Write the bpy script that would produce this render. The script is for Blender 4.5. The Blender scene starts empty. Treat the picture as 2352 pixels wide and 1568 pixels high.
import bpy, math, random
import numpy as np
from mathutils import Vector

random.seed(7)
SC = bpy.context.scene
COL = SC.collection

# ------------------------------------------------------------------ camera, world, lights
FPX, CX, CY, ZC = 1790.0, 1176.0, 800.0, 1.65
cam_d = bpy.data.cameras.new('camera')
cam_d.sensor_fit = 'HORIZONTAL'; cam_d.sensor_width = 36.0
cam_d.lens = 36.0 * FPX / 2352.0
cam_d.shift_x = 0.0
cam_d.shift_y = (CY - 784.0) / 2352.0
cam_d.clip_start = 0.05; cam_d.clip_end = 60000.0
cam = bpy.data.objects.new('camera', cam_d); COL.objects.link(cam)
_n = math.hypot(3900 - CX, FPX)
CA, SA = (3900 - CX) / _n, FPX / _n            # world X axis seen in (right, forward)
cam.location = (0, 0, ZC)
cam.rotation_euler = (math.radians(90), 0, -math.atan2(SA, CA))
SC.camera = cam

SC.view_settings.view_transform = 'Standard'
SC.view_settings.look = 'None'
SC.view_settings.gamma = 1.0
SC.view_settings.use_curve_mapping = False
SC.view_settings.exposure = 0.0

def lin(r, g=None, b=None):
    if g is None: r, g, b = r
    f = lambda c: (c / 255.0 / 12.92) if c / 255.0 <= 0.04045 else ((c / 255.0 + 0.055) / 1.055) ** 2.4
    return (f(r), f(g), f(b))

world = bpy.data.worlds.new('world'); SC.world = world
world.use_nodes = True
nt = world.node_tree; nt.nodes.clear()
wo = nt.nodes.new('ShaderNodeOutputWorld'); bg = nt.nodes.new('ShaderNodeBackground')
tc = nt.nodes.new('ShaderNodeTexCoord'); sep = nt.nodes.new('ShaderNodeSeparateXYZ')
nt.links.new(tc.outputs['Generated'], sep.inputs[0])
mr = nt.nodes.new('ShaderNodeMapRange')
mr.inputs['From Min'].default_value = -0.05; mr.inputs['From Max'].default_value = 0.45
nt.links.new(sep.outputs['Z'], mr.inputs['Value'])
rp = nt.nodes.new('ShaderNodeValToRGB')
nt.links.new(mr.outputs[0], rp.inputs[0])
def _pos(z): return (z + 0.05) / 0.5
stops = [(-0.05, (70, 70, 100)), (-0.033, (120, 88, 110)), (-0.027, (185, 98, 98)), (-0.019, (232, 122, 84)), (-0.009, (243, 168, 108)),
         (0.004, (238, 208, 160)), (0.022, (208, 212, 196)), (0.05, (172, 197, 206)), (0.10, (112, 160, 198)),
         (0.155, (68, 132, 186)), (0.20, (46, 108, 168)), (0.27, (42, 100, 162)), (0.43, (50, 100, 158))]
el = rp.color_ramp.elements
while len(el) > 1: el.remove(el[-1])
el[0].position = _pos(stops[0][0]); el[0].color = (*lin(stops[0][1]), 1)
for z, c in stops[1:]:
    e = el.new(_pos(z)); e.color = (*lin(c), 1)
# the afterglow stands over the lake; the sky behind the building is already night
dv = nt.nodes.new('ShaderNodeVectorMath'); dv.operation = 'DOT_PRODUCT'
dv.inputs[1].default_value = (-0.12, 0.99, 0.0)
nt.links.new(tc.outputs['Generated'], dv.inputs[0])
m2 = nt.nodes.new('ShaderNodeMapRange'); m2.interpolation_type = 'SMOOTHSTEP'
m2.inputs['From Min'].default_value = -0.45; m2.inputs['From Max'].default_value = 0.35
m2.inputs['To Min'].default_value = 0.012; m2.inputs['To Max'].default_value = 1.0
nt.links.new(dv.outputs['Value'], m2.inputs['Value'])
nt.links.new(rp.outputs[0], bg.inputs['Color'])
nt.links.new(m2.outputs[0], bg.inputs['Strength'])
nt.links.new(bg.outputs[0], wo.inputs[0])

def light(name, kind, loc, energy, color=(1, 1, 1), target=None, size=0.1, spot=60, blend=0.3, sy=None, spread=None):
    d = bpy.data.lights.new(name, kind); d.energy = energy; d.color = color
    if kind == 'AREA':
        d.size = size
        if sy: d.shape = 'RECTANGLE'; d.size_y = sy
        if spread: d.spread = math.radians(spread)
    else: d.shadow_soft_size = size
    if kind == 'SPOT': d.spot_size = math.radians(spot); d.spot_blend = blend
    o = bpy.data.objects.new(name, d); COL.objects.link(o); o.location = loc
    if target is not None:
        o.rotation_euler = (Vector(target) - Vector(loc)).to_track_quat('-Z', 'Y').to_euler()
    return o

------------

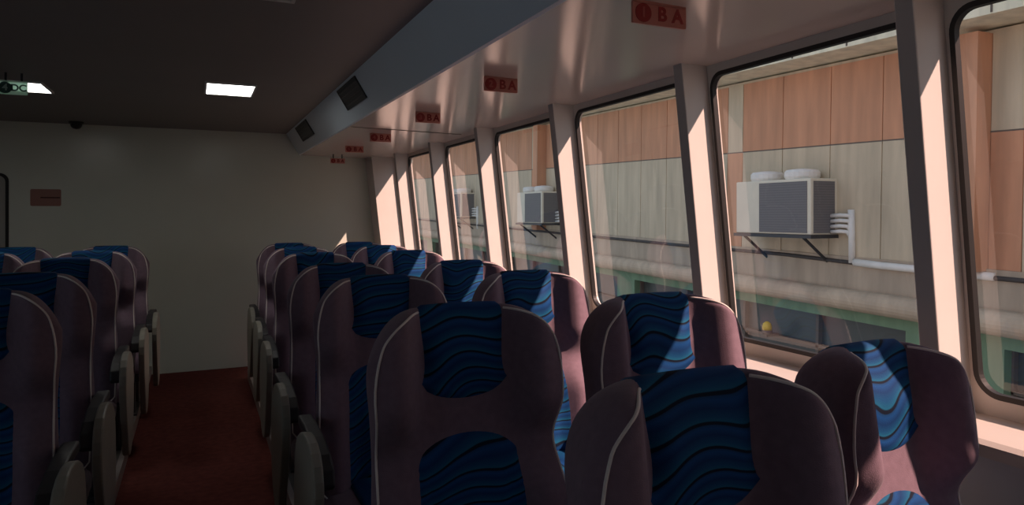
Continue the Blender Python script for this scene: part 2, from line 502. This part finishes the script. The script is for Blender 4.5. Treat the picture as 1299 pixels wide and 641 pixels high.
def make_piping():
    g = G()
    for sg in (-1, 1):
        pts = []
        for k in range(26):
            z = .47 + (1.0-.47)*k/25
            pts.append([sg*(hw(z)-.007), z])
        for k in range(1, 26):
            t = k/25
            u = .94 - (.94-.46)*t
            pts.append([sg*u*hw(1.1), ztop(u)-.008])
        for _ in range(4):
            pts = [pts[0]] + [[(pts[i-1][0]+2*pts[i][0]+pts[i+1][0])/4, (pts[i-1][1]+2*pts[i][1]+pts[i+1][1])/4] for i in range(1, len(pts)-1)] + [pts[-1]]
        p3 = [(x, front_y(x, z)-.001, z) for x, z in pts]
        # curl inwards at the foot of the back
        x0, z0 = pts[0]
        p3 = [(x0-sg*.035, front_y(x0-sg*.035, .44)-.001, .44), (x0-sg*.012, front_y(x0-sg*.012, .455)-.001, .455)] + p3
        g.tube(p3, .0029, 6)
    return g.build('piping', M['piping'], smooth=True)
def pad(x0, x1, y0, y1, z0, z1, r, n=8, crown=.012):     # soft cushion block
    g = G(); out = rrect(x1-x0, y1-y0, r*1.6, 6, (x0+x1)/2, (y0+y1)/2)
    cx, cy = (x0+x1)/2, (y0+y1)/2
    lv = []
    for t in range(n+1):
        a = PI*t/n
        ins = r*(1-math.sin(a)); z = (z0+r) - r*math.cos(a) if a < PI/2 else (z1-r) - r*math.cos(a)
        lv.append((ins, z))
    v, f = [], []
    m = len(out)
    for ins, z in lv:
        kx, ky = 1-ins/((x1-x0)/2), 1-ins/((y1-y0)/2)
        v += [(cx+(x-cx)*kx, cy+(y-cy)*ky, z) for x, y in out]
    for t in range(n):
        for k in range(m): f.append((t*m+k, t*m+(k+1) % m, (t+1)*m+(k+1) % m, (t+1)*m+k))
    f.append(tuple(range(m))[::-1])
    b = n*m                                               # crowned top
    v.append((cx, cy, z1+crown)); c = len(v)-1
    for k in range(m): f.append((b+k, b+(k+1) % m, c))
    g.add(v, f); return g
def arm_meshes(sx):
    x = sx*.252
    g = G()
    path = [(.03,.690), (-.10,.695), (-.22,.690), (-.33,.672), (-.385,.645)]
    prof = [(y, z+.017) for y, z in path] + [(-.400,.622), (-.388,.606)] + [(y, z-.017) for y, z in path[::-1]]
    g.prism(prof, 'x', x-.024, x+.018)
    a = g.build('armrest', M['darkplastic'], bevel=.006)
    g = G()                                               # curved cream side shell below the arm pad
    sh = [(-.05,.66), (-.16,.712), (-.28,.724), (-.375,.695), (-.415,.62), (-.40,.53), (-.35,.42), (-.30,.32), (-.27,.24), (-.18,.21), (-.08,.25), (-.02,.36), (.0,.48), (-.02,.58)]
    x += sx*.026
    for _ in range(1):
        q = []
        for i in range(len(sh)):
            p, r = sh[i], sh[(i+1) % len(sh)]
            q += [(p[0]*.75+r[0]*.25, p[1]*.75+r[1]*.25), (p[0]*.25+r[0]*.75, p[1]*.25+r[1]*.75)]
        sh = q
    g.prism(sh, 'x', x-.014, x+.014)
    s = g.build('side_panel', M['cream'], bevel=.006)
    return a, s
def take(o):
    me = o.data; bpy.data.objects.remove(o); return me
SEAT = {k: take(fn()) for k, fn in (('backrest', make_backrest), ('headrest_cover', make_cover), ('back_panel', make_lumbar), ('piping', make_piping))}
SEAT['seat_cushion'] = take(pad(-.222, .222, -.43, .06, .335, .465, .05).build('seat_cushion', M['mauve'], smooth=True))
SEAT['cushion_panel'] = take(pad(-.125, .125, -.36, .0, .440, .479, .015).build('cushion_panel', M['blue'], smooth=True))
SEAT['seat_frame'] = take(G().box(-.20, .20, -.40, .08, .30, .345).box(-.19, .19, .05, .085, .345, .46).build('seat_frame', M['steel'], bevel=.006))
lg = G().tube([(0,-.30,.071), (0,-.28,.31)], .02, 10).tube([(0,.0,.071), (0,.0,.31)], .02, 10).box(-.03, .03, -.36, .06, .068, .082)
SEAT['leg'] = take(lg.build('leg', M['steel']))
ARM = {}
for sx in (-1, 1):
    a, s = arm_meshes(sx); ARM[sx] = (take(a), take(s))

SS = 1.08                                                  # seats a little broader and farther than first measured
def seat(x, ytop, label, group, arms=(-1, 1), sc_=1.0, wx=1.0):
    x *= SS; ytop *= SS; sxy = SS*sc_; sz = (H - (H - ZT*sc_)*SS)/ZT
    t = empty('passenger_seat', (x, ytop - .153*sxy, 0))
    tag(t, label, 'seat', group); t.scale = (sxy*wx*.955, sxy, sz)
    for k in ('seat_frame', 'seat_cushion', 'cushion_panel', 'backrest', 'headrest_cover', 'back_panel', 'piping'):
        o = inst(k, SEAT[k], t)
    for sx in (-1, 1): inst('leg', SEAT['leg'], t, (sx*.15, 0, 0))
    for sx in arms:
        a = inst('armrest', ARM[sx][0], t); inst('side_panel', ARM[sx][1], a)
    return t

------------

Extract the run of lines that opens with the line containing "Write the bpy" and closes with the line containing "from mathutils import Vector"; reproduce it exactly and add nothing.

• **WRITTEN ANSWER**:
Write the bpy script that would produce this render. The script is for Blender 4.5. The Blender scene starts empty. Treat the picture as 2352 pixels wide and 1568 pixels high.
import bpy, math, random
import numpy as np
from mathutils import Vector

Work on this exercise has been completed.